The Consumer Financial Protection Bureau has concluded a 2024 action it took against nonbank mortgage company Fay Servicing under a former director in line with a broader rollback of enforcement under new leadership.
“The bureau waives any alleged noncompliance by Fay Servicing with the consent order,” read an order that Russell Vought, the CFPB’s current acting director, authorized. The new order leave consumer redress and a monetary penalty involved in place
The move releases Fay from an order it felt forced into a “business decision” to sign off on despite disagreement with claims of new violations and issues related to compliance with a prior 2017 settlement involving dual tracking claims.
CFPB also had previously terminated the 2017 order, which a company spokesperson had said that year involved “isolated” and “technical” claims that “concern a small fraction” of Fay’s borrowers. Richard Cordray headed the bureau back then.
(Dual tracking prohibitions governed by the Real Estate Settlement Procedures Act’s Regulation X and other consumer protection laws are designed to prohibit situations where companies simultaneously pursue a foreclosure path while evaluating borrowers for alternatives.)
Fay issued statements on Wednesday showing appreciation for the CFPB’s termination of the 2024 consent order and noting that the company is “committed to the highest standards of compliance and borrower care.”
A company spokesperson added that its legal representative, Michelle Rogers of Cooley LLP, confirmed that the CFPB dismissed the 2024 consent order.
Fay agreed to pay a $2 million civil money penalty and $3 billion consumer redress as part of the 2024 consent order. It also agreed to spend $2 million on compliance management and technology last year, an expenditure there was no mention of in the termination order.
Vought said in his order that Fay had satisfied the first two obligations and that the bureau would be distributing the redress to consumers.

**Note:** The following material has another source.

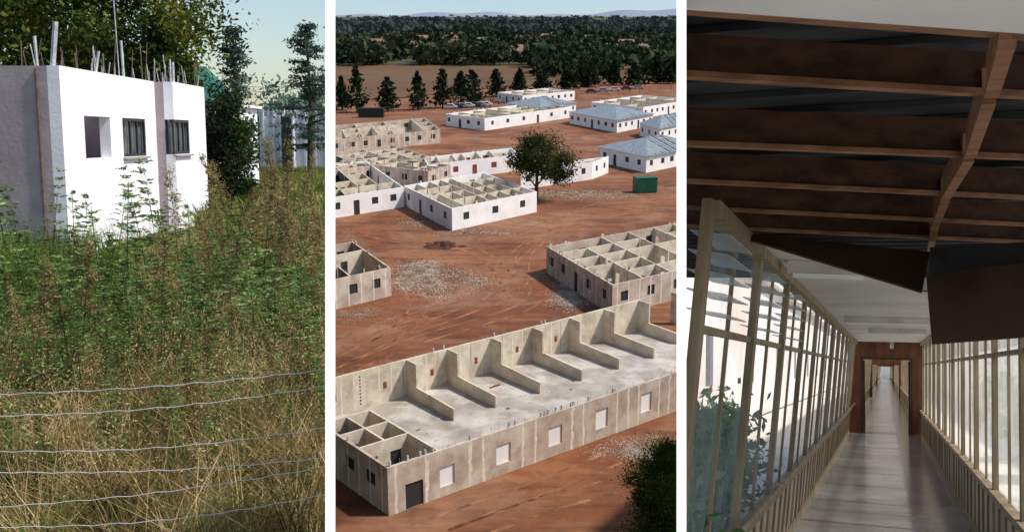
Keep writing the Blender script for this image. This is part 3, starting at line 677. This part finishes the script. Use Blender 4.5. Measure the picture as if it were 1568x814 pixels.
mb = MB(); mb.aab(X0-.05, X1+.05, 1.5, FAR, FL-.2, FL); mb.build('corridor_floor', 3, [M_flr])
def sidewall(P, sg, name, glass, s0, s1, nlouv):
    mb = MB(); sill = -.98; tr = .15
    A = lambda s, u, d=0: P(s, u, sg*d)
    mb.hexa([A(s0, FL), A(s1, FL), A(s1, FL, -.06), A(s0, FL, -.06)], [A(s0, sill), A(s1, sill), A(s1, sill, -.06), A(s0, sill, -.06)], 0)
    mb.bar(A(s0, FL+.05, .012), A(s1, FL+.05, .012), (.02, 0, 0), (0, 0, .10), 1)
    mb.bar(A(s0, sill, .0), A(s1, sill, .0), (.09, 0, 0), (0, 0, .05), 1)
    mb.bar(A(s0, CE-.035, .0), A(s1, CE-.035, .0), (.08, 0, 0), (0, 0, .068), 1)
    mb.bar(A(s0, tr, -.02), A(s1, tr, -.02), (.03, 0, 0), (0, 0, .035), 1)
    s = s0; k = 0; sp = 1.8
    while s < s1:
        mb.bar(A(s, FL, -.01), A(s, CE, -.01), (.042, 0, 0), (0, random.uniform(.09, .13), 0), 1)
        if s < 60:
            mb.bar(A(s+sp/2, sill, -.02), A(s+sp/2, CE, -.02), (.018, 0, 0), (0, .04, 0), 1)
            for j in range(1, 4): mb.bar(A(s+sp/4*j, FL+.10, .008), A(s+sp/4*j, sill-.03, .008), (.016, 0, 0), (0, .05, 0), 1)
        if k in nlouv:
            n = 5
            for j in range(n):
                u = tr+.06+j*(CE-tr-.12)/n
                c4 = (A(s+.1, u, .08), A(s+.82, u, .08), A(s+.82, u+.03, -.10), A(s+.1, u+.03, -.10))
                mb.hexa(c4, [p+Vector((0, 0, .006)) for p in c4], 3)
        s += sp; k += 1
    mb.poly([A(s0, sill, -.03), A(s1, sill, -.03), A(s1, CE, -.03), A(s0, CE, -.03)], 2)
    return mb.build(name, 3, [M_crm, M_brn, glass, G_s])
sidewall(PL, 1, 'window_wall', G_l, 4.1, sd-.05, (0, 1, 2)); sidewall(PR, -1, 'window_wall', G_r, 1.9, sd-.05, ())
sidewall(PL, 1, 'window_wall', G_l, sd+.15, FAR, ()); sidewall(PR, -1, 'window_wall', G_r, sd+.15, FAR, ())
mb = MB(); mb.cone(PL(3.8, -.86, .1), PL(sd-.3, -.86, .1), .016, .016, 8)
for k in range(11): s = 4.1+k*1.8; mb.cone(PL(s, -.93, .03), PL(s, -.86, .1), .01, .01, 6)
mb.build('handrail', 3, [M_brn])
def doorway(s, x0, x1, y0, name):
    mb = MB(); a = qq(x0, y0, s); b = qq(x1, y0, s); zt = a.z; L0 = LBt.x-.02; R0 = RB.x+.05
    mb.aab(L0, a.x-.0, s, s+.14, FL, zt, 0); mb.aab(b.x, R0, s, s+.14, FL, zt, 0); mb.aab(L0, R0, s, s+.14, zt, CE+.02, 0)
    mb.aab(a.x, a.x+.05, s-.03, s+.16, FL, zt, 1); mb.aab(b.x-.05, b.x, s-.03, s+.16, FL, zt, 1); mb.aab(a.x, b.x, s-.03, s+.16, zt, zt+.05, 1)
    mb.aab(a.x+.05, a.x+.09, s+.17, s+.85, FL+.02, zt-.02, 1); mb.aab(b.x-.09, b.x-.05, s+.17, s+.85, FL+.02, zt-.02, 1)
    return mb.build(name, 3, [M_dfr, mat('door_frame_dark', S(84, 60, 46), S(60, 44, 34), 3, .5)])
doorway(sd, 1318, 1397, 549, 'doorway')
doorway(sd*2.3, 1333, 1379, 557, 'doorway'); doorway(sd*4, 1342, 1368, 560, 'doorway')
a = cpt(1116, 353, CE); b = cpt(1415, 446, CE)
mb = MB(); cp = [(LTp.x-.1, a.y-.1), (a.x+.02, a.y), (b.x, b.y), (X1+.2, b.y+.3), (X1+.2, FAR-60), (LTp.x-.1, FAR-60)]  # ceiling stops short so sunlight brightens the far floor
mb.poly([(p[0], p[1], CE) for p in cp]); mb.poly([(p[0], p[1], CE+.012) for p in cp])
for k in range(1, 14):
    y_ = b.y+k*1.8
    mb.bar((X0, y_, CE-.003), (X1, y_, CE-.003), (0, .04, 0), (0, 0, .006), 0)
mb.build('corridor_ceiling', 3, [M_ceil])
mb = MB(); q1 = cpt(1040, 14, CE); q2 = cpt(1600, 54, CE)
mb.hexa([(q1.x-.3, 1.6, CE), (q2.x+.4, 1.6, CE), (q2.x, q2.y, CE), (q1.x, q1.y, CE)], [(q1.x-.3, 1.6, CE+.012), (q2.x+.4, 1.6, CE+.012), (q2.x, q2.y, CE+.012), (q1.x, q1.y, CE+.012)])
mb.build('ceiling_board_edge', 3, [M_ceil])
mb = MB()
for (ax, ay), (bx, by), (hh) in (((1040, 120), (1600, 153), .10), ((1040, 224), (1600, 246), .115), ((1040, 280), (1600, 307), .11), ((1040, 320), (1600, 348), .10), ((1040, 348), (1600, 374), .10), ((1040, 20), (1600, 62), .08)):
    A = cpt(ax, ay, CE+.02); B = cpt(bx, by, CE+.02)
    mb.bar(A+Vector((0, .03, hh/2+.02)), B+Vector((0, .03, hh/2+.02)), (0, .045, 0), (0, 0, hh), 0)
    mb.bar(A+Vector((0, 0, .010)), B+Vector((0, 0, .010)), (0, .035, 0), (0, 0, .016), 1)
pts = [cpt(x, y, CE) for x, y in ((1545, 55), (1516, 148), (1484, 240), (1448, 302), (1432, 345), (1424, 384))]
for A, Bq in zip(pts, pts[1:]):
    mb.bar(A+Vector((0, .03, -.004)), Bq+Vector((0, -.03, -.004)), (.034, 0, 0), (0, 0, .014), 1)
    mb.bar(A+Vector((0, .05, .05)), Bq+Vector((0, -.05, .05)), (.026, 0, 0), (0, 0, .08), 1)
mb.build('ceiling_joists', 3, [M_jst, M_bat])
mb = MB(); zr = CE+.19
mb.poly([(-3, 1.9, zr), (X1+.3, 1.9, zr), (X1+.3, 10, zr), (-3, 10, zr)]); mb.poly([(-3, 1.9, zr+.05), (X1+.3, 1.9, zr+.05), (X1+.3, 10, zr+.05), (-3, 10, zr+.05)])
for k in range(36): mb.bar((-3, 2+k*.22, zr-.012), (X1+.3, 2.1+k*.22, zr-.012), (0, .035, 0), (0, 0, .02))
mb.build('corridor_roof', 3, [M_blk])
def slab(mb, P, m=0, t=.01):
    n = (P[1]-P[0]).cross(P[2]-P[0]).normalized()*t
    if len(P) == 4: mb.hexa(P, [p+n for p in P], m)
    else:
        mb.poly(P, m); mb.poly([p+n for p in P], m)
        for i in range(3): mb.poly([P[i], P[(i+1) % 3], P[(i+1) % 3]+n, P[i]+n], m)
mb = MB(); slab(mb, [cpt(1108, 354, CE-.003), qq(1424, 385, 5.6), qq(1412, 446, 5.2)]); mb.build('torn_ceiling_board', 3, [M_hard])
mb = MB(); slab(mb, [qq(1418, 420, 5.5), qq(1600, 398, 4.6), qq(1600, 513, 4.5), qq(1427, 526, 5.3)]); mb.build('torn_ceiling_board', 3, [M_hard])
mb = MB(); slab(mb, [qq(1424, 378, 5.6), qq(1600, 368, 4.7), qq(1600, 402, 4.7), qq(1424, 420, 5.6)]); mb.build('torn_ceiling_board', 3, [M_blk])
M_fit = mat('fitting_white', S(226, 222, 216), S(200, 194, 186), 3, .5)
for (ax, ay, bx, by) in ((1207, 408, 1330, 412), (1292, 488, 1425, 491), (1330, 505, 1418, 507)):
    A = cpt(ax, ay, CE-.04); B = cpt(bx, by, CE-.04); mb = MB(); mb.bar(A, B, (0, .12, 0), (0, 0, .075), 0); mb.bar(A+Vector((.03, 0, -.055)), B+Vector((-.03, 0, -.055)), (0, .035, 0), (0, 0, .03), 1)
    mb.build('fluorescent_light', 3, [M_fit, M_white])
q = cpt(1366, 524, CE-.05); mb = MB(); mb.cone((q.x, sd-.25, CE-.01), (q.x, sd-.25, CE-.05), .05, .05, 12); mb.cone((q.x, sd-.25, CE-.08), (q.x, sd-.45, CE-.13), .045, .05, 12); mb.build('security_camera', 3, [M_fit])
# courtyards either side
mb = MB(); mb.poly([(-4.3, 1, FL-.25), (X0-.1, 1, FL-.25), (X0-.1, 200, FL-.25), (-4.3, 200, FL-.25)]); mb.poly([(X1+.1, 1.5, FL-.25), (X1+4, 1.5, FL-.25), (X1+4, 200, FL-.25), (X1+.1, 200, FL-.25)])
mb.build('courtyard_bounce_sheet', 3, [mat('pale_bounce_ground', S(226, 220, 210), S(204, 198, 188), 1, .95)])  # added pale ground that bounces sunlight into the corridor
M_ext = mat('pale_courtyard_wall', S(244, 240, 236), S(238, 228, 222), .5, .9, c3=S(236, 214, 200), s3=.2)
mb = MB(); mb.wall((-4.4, 3), (-4.4, 160), FL-.25, 3.2, (-.2, 0), [(14+k*9, 15.2+k*9, -.6, .9, 1) for k in range(16)], 0)
mb.aab(-4.7, -4.0, 3, 160, 3.202, 3.35, 0)
mb.build('courtyard_building', 3, [M_ext, M_gl])
mb = MB(); mb.aab(X1+4.05, X1+4.2, 2, 160, FL-.25, 1.0); mb.aab(X1+4.0, X1+4.25, 2, 160, 1.003, 1.08); mb.build('added_pale_wall', 3, [M_ext])  # added wall, gives the right windows pale light instead of dark
mb = MB(); mb.aab(-6, 6, FAR+6, FAR+6.3, FL-.3, 6); mb.build('added_end_wall', 3, [M_ext])  # added pale wall that keeps the open far end bright
LC = leafmat('courtyard_shrub_leaves', [S(60, 90, 50), S(104, 136, 80), S(156, 178, 120)], .4, 1)
Q = [crown((-1.5-.1*k, 5.2+k*1.3, -1.05), (.42, .7, .6), 18, 130, .06, .3) for k in range(7)]+[crown((X1+1.8+.2*(k % 2), 7+k*4.2, -.8), (.7, 1.1, .8), 14, 90, .09, .3) for k in range(5)]
nquads('courtyard_shrub', 3, np.concatenate(Q), [LC])
print('OBJ', len(bpy.data.objects), 'sd', sd, 'CE', CE, 'X', X0, X1, 'hallW', W)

Other CFPB actions walked back at mortgage lenders and banks
The CPFB has dismissed several previous actions against companies in the housing finance industry and other business sectors, including lawsuits against Rocket and Vanderbilt Mortgage, and a $95 million overdraft settlement with Navy Federal.
The bureau also withdrew an amicus brief supporting plaintiffs suing Mr. Cooper for charging $25 for expedited payoff quotes, and has signaled that it could take larger deregulatory actions such as axing the loan officer compensation rule.
The tax bill the Senate recently passed, which is going through a budget reconciliation process with the House, would gut the CFPB’s funding in line with longtime Trump administration aims.
States remain active in nonbank mortgage servicer oversight
While the Trump administration has largely defanged the bureau, there are widespread expectations certain state regulators like California’s Department of Financial Protection or the New York Department of Financial Services could look to fill in the gap.
Although only 11 states have completely adopted the Conference of State Bank Supervisors’ prudential standards for nonbank mortgage servicers. CSBS considers 99% of the market covered by them due to multistate examinations, according to Kevin Byers, a senior director.
Arkansas, Colorado, Connecticut, Georgia, Iowa, Maryland, Minnesota, Montana, Nevada, North Dakota and Wisconsin have signed on in whole and North Carolina may follow. There’s partial adoption in Oregon and Washington. New York’s standards are considered similar.